Status Yellow wind warning in place and heavy rain expected tonight across the country

Status Yellow wind warning in place and heavy rain expected tonight across the country

A Status Yellow wind warning has been issued with gusts of between 100-110km/h expected.

Heavy rain will move across the country tonight accompanied by the strong winds.

Weather warnings have been issued for the west with 20-35mm of additional rainfall expected in Connacht, Donegal, Clare and Kerry.

In a statement, the ESB said: "The heavy rain last weekend has increased water inflows significantly into the Lee Dam reservoirs at Inniscarra and Carrigadrohid.

"On Monday, ESB increased its discharge from 150 to 180 cumecs (cubic metres per second) from Inniscarra Dam.

"We expect to continue to spill at Inniscarra Dam over the coming week to draw down reservoir levels.

"There may be associated flooding of roads, land and property adjacent to the banks of the River Lee downstream of Inniscarra.

"We continue to closely monitor the situation and are in communication with the local authorities and response agencies in accordance with our normal operating procedures," the ESB added.

Members of the Defence Forces have been deployed in Clare, Limerick, Galway and Westmeath to help local authorities with flood defence for the full story click here

The National Emergency Coordination Centre have said there is a 'high risk' of flooding from Limerick City to Athlone.

More than 2,000 sandbags have been distributed by Limerick City and County Council to areas at most risk in the Shannon catchment including: Castleconnel, Montpelier and the Mountshannon Road in Lisnagry.
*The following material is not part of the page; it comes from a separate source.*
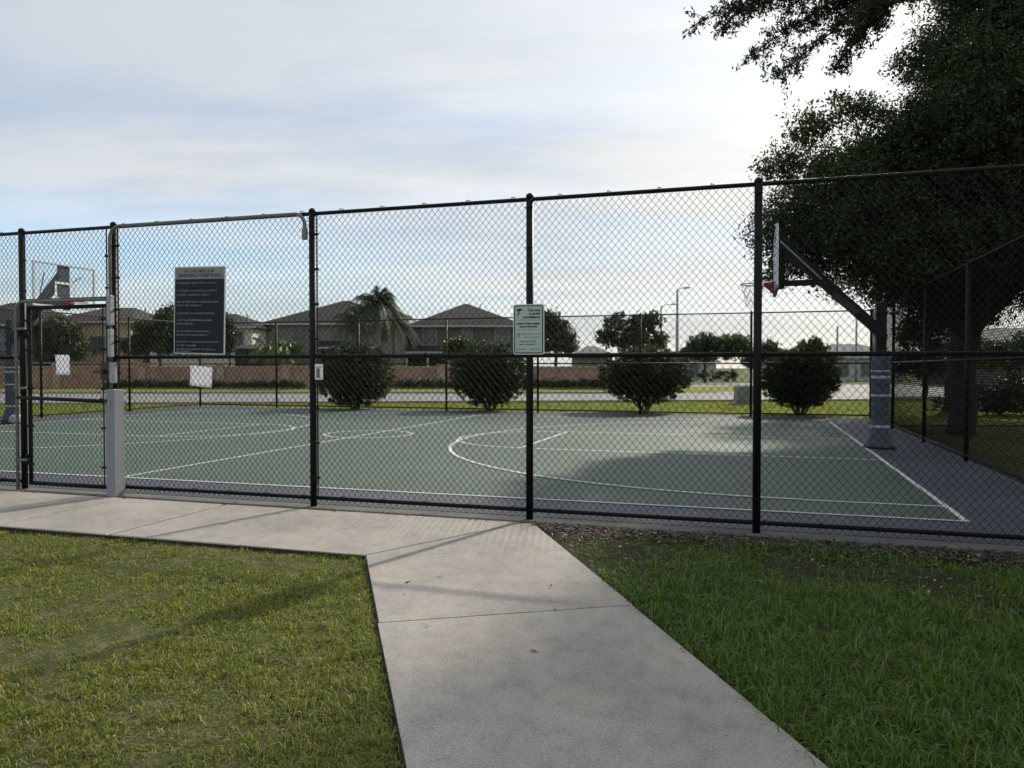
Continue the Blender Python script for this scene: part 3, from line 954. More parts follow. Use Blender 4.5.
# pale surveillance sign
sv = thing('surveillance_sign', 'pale green surveillance sign with black border and camera symbol', 'sign', W(-2.045, FV-.055, 1.568), -A)
def rrect(x0, x1, z0, z1, r, y0, y1, n=6):
    pts = []
    for cx, cz, a0 in ((x1-r, z1-r, 0), (x0+r, z1-r, 90), (x0+r, z0+r, 180), (x1-r, z0+r, 270)):
        for i in range(n+1):
            a = R(a0+90*i/n)
            pts.append((cx+r*math.cos(a), cz+r*math.sin(a)))
    k = len(pts)
    vs = [(p[0], y0, p[1]) for p in pts] + [(p[0], y1, p[1]) for p in pts]
    fs = [tuple(range(k)), tuple(reversed(range(k, 2*k)))] + [(i, k+i, k+(i+1) % k, (i+1) % k) for i in range(k)]
    return vs, fs
VW, VH = .305, .475
m = MB(); m.add(*rrect(-VW/2, VW/2, 0, VH, .025, -.002, .002)); m.build('panel', MT['signsteel'], sv)
m = MB(); m.add(*rrect(-VW/2+.010, VW/2-.010, .010, VH-.010, .020, -.0034, -.0022)); m.build('border', MT['signink'], sv)
m = MB(); m.add(*rrect(-VW/2+.020, VW/2-.020, .020, VH-.020, .014, -.0046, -.0036)); m.build('face', MT['signpale'], sv)
Y0 = -.0054
for body, sz, x, z, w in (('This area', .034, .055, VH-.058, .125), ('is under', .034, .062, VH-.089, .11), ('surveillance', .034, .03, VH-.122, .165),
                          ('Audio & Video Activity', .026, 0, VH-.183, .225), ('may be Recorded', .026, 0, VH-.211, .175)):
    text_mesh(body, sz, MT['signink'], sv, x, z, Y0, bold=.0012, width=w)
cm = MB()
cm.add([(-.118, Y0, VH-.045), (-.065, Y0, VH-.040), (-.062, Y0, VH-.052), (-.085, Y0, VH-.066), (-.115, Y0, VH-.066)], [(4, 3, 2, 1, 0)])
cm.tube([(-.095, Y0, VH-.066), (-.095, Y0, VH-.09), (-.112, Y0, VH-.108)], .005, 6)
cm.build('camera_symbol', MT['signink'], sv)
rl = MB()
for z in (VH-.150, VH-.240): rl.box(-.11, .11, -.0052, -.0047, z-.0012, z+.0012)
word_bars(rl, -.085, .08, .125, .017, Y0); word_bars(rl, -.09, .085, .098, .015, Y0); word_bars(rl, -.115, -.02, .052, .012, Y0); word_bars(rl, .02, .115, .052, .012, Y0)
rl.build('fine_print', MT['signink'], sv)
fp = MB(); word_bars(fp, -.07, .12, .195, .018, Y0); word_bars(fp, -.04, .12, .165, .018, Y0); fp.box(-.115, -.085, -.0052, -.0047, .165, .205)
fp.build('faint_print', MT['signfaint'], sv)
for x, z in ((0, VH-.028), (.0, .028)):
    sc_ = MB(); sc_.tube([(x, -.006, z), (x, -.010, z)], .006, 8); sc_.build('bolt', MT['galv'], sv)

# ------------------------------------------------------------------ hoops: local +x points from the pole to the court's middle
def hoop(label, loc, rz, blue, wrapped):
    t = thing('basketball_hoop', label, 'basketball hoop', loc, rz, 'two basketball hoops')
    mp = MT['bluepole'] if blue else MT['pole']
    p = MB(); p.box(-.085, .085, -.085, .085, 0, 2.66, bev=.012); p.box(-.095, .095, -.12, .12, 2.02, 2.09, bev=.005); p.box(-.095, .095, -.12, .12, 2.44, 2.50, bev=.005)
    p.build('pole', mp, t)
    pad = MB()
    prof = [(.25, 0), (.25, .04), (.235, .08), (.205, .20), (.160, .32), (.148, .40), (.152, 1.05), (.156, 1.5), (.155, 1.70), (.140, 1.76)]
    pr2 = []
    for (r0, z0), (r1, z1) in zip(prof[:-1], prof[1:]):
        k = max(1, int((z1-z0)/.12))
        for i in range(k):
            f = i/k
            pr2.append((r0+(r1-r0)*f + rnd.uniform(-.006, .006), z0+(z1-z0)*f))
    pr2.append(prof[-1])
    pad.lathe(pr2, n=18)
    pad.build('pole_pad', MT['pad'], t, smooth=True)
    for z, h in ((.42, .05), (.98, .04), (1.30, .05), (1.42, .03)):
        tp = MB(); tp.lathe([(.158, z), (.162, z+.004), (.162, z+h), (.158, z+h+.004)], n=18); tp.build('tape', MT['tape'], t, smooth=True)
    if wrapped:
        for k in range(16):
            a = rnd.uniform(3.2, 5.6); z = rnd.uniform(.08, 1.65)
            rr = .155 if z > .3 else .24-.28*z
            c = Vector((rr*math.cos(a), rr*math.sin(a), z))
            tp = MB(); tp.box(c.x-.02, c.x+.02, c.y-.012, c.y+.012, z-.06, z+.05, bev=.01); tp.build('tape', MT['tape'], t)
    else:
        tp = MB(); tp.box(.15, .36, -.26, .06, .0, .24, bev=.06); tp.build('base_block', MT['tape'], t)
    bp = MB(); bp.lathe([(.275, .06), (.275, .085), (.262, .10)], n=18); bp.build('base_ring', MT['pole'], t)
    # arms
    XB = 1.73                      # back of the board
    def beam(p0, p1, w, h):
        p0, p1 = Vector(p0), Vector(p1)
        d = (p1-p0).normalized(); side = Vector((0, 1, 0)); up = d.cross(side)
        m = MB(); vs = []
        for q in (p0, p1):
            for a_, b_ in ((-1, -1), (1, -1), (1, 1), (-1, 1)):
                vs.append(q + side*a_*w/2 + up*b_*h/2)
        m.add(vs, [(3, 2, 1, 0), (4, 5, 6, 7), (0, 1, 5, 4), (1, 2, 6, 5), (2, 3, 7, 6), (3, 0, 4, 7)])
        return m
    arm = beam((.02, 0, 2.14), (XB-.02, 0, 3.78), .15, .18)
    arm.v += beam((XB-.72, 0, 3.05), (XB, 0, 3.05), .12, .10).v
    k = len(arm.v)-8; arm.f += [tuple(i+k for i in f) for f in [(3, 2, 1, 0), (4, 5, 6, 7), (0, 1, 5, 4), (1, 2, 6, 5), (2, 3, 7, 6), (3, 0, 4, 7)]]
    arm.box(XB-.02, XB+.03, -.16, .16, 2.95, 4.0)
    arm.box(XB-.10, XB-.02, -.06, .06, 2.95, 3.98)
    arm.build('arm', mp, t)
    lb = beam((.40, -.083 if False else .083, 2.467), (.80, .083, 2.813), .004, .13); lb.build('arm_label', MT['rust'], t)
    st = MB()
    for s in (-1, 1): st.tube([(XB-.75, s*.05, 3.08), (XB+.0, s*.55, 3.75)], .014, 7)
    st.build('brace', MT['galv'], t)
    b = MB()
    BW, z0, z1, x = .915, 2.92, 4.00, XB+.03
    b.box(x, x+.045, -BW, BW, z0, z0+.045, bev=.006); b.box(x, x+.045, -BW, BW, z1-.045, z1, bev=.006)
    b.box(x, x+.045, -BW, -BW+.045, z0+.04, z1-.04, bev=.006); b.box(x, x+.045, BW-.045, BW, z0+.04, z1-.04, bev=.006)
    bd = b.build('backboard', MT['boardframe'], t)
    gl = MB(); gl.box(x+.015, x+.027, -BW+.04, BW-.04, z0+.04, z1-.04); gl.build('board_glass', MT['boardglass'], bd)
    q = MB()
    for y0, y1, za, zb in ((-.305, .305, 3.50, 3.555), (-.305, .305, 3.12, 3.165), (-.305, -.25, 3.165, 3.50), (.25, .305, 3.165, 3.50)):
        q.box(x+.029, x+.033, y0, y1, za, zb)
    q.build('target_square', MT['whitepaint'], bd)
    if not blue:
        pd = MB(); pd.box(x-.012, x+.060, -BW-.01, BW+.01, z0-.045, z0+.03, bev=.015); pd.build('edge_pad', MT['plate'], bd)
    r = MB(); cx = x+.045+.15+.2286
    r.tube([(cx+.2286*math.cos(a), .2286*math.sin(a), 3.05) for a in np.linspace(0, 2*math.pi, 33)], .010, 8, caps=False)
    r.tube([(cx-.21, -.10, 3.045), (x+.05, -.16, 3.03)], .010, 7); r.tube([(cx-.21, .10, 3.045), (x+.05, .16, 3.03)], .010, 7)
    rim = r.build('rim', MT['rim'], t, smooth=True)
    br = MB()
    br.add([(x+.047, -.11, 3.08), (x+.047, .11, 3.08), (x+.047, .11, 2.86), (x+.047, -.11, 2.86), (x+.24, -.07, 3.065), (x+.24, .07, 3.065), (x+.24, .07, 3.02), (x+.24, -.07, 3.02)],
           [(0, 1, 2, 3), (7, 6, 5, 4), (0, 4, 5, 1), (1, 5, 6, 2), (2, 6, 7, 3), (3, 7, 4, 0)])
    br.build('rim_bracket', MT['rimd'] if not blue else MT['rim'], rim)
    if not blue:
        n = MB(); N = 12
        for k in range(N):
            for s in (1, -1):
                pts = []
                for i in range(6):
                    f = i/5; a = 2*math.pi*(k + s*i*.5)/N
                    rr = .225-.105*f**.8
                    pts.append((cx+rr*math.cos(a), rr*math.sin(a), 3.04-.42*f))
                n.tube(pts, .0035, 4)
        n.build('net', MT['net'], rim)
    return t
hoop('dark hoop seen edge on, pole wrapped in slate pad under the oak', W(2.14, 15.25, -.06), -A+math.pi, False, True)
hoop('slate blue hoop with clear backboard seen above the walk gate', W(-18.22, 15.3), -A, True, False)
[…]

The Shannon flood risk is the worst in 20 years.

Three areas along the river considered at high risk of further flooding will also have emergency drinking water points set up by the Red Cross: Athlone, Portumna and the Montpelier. Sean Hogan, chair of the National Coordination Group which works with the relevant authorities during adverse weather, said Shannon-side residents should be on alert.

"It's filling and continuing to rise and may not peak until later in the week, so obviously people in that area who are in vulnerable areas by the Shannon still remain at risk of flooding," he said. "The message is to keep in touch."

Last night, seven pumps were in operation pumping water between the villages of Castleconnell and Montpelier. A flood boom, which is a large inflatable wall, was also being used in Castleconnell to channel the water away from the village.

The ESB yesterday increased the release rate of water from Parteen weir to 375,000 litres a second, with a further increase rate expected on Wednesday.

The normal rate of water released from Parteen weir at this time of year is 40,000 litres per second.

The ESB warned water levels along the River Shannon continued to rise last night with the flooding of roads, land and property in the vicinity, downstream of Parteen Weir, "highly likely" A spokesman for Limerick city and county council said road closures are likely to be put in place this morning.

"The likelihood is that the rate will increase tomorrow (Wednesday) when it could exceed 400,000 litres per second.

This is not a very common occurrence; it would have exceeded that in 2009. It happens once every couple of years," explained Vincent Murray, Senior Engineer, Limerick City and County Council.

"The rain that fell in Leitrim and up that end of the country is only coming down to us now so we are getting the brunt of that here and it is raining on top of that.

The next two to three days is therefore crucial as this water will spill into the Shannon, come down Lough Derg over Parteen Weir and into Limerick," he added.

Clare County Council is also anticipating further flooding of land, roads and potentially property along the banks of the Lower River Shannon in the Springfield area of Clonlara in southeast Clare.

Iarnród Éireann warned customers the Carrick-on-Shannon to Longford section of the Sligo to Dublin-Connolly line will remain closed due to flooding until this weekend. Flood levels are currently one foot above the rail head on the line with further heavy rainfall expected.

The IFA also warned thousands of acres of farmland are under flood waters in Galway, Mayo, Sligo, Donegal, Leitrim, Roscommon, Clare, Limerick, Cork and Kerry. Met Eireann's Evelyn Cusack said strong winds and rain will come from the Atlantic, so the west form Kerry to Donegal will be worst hit.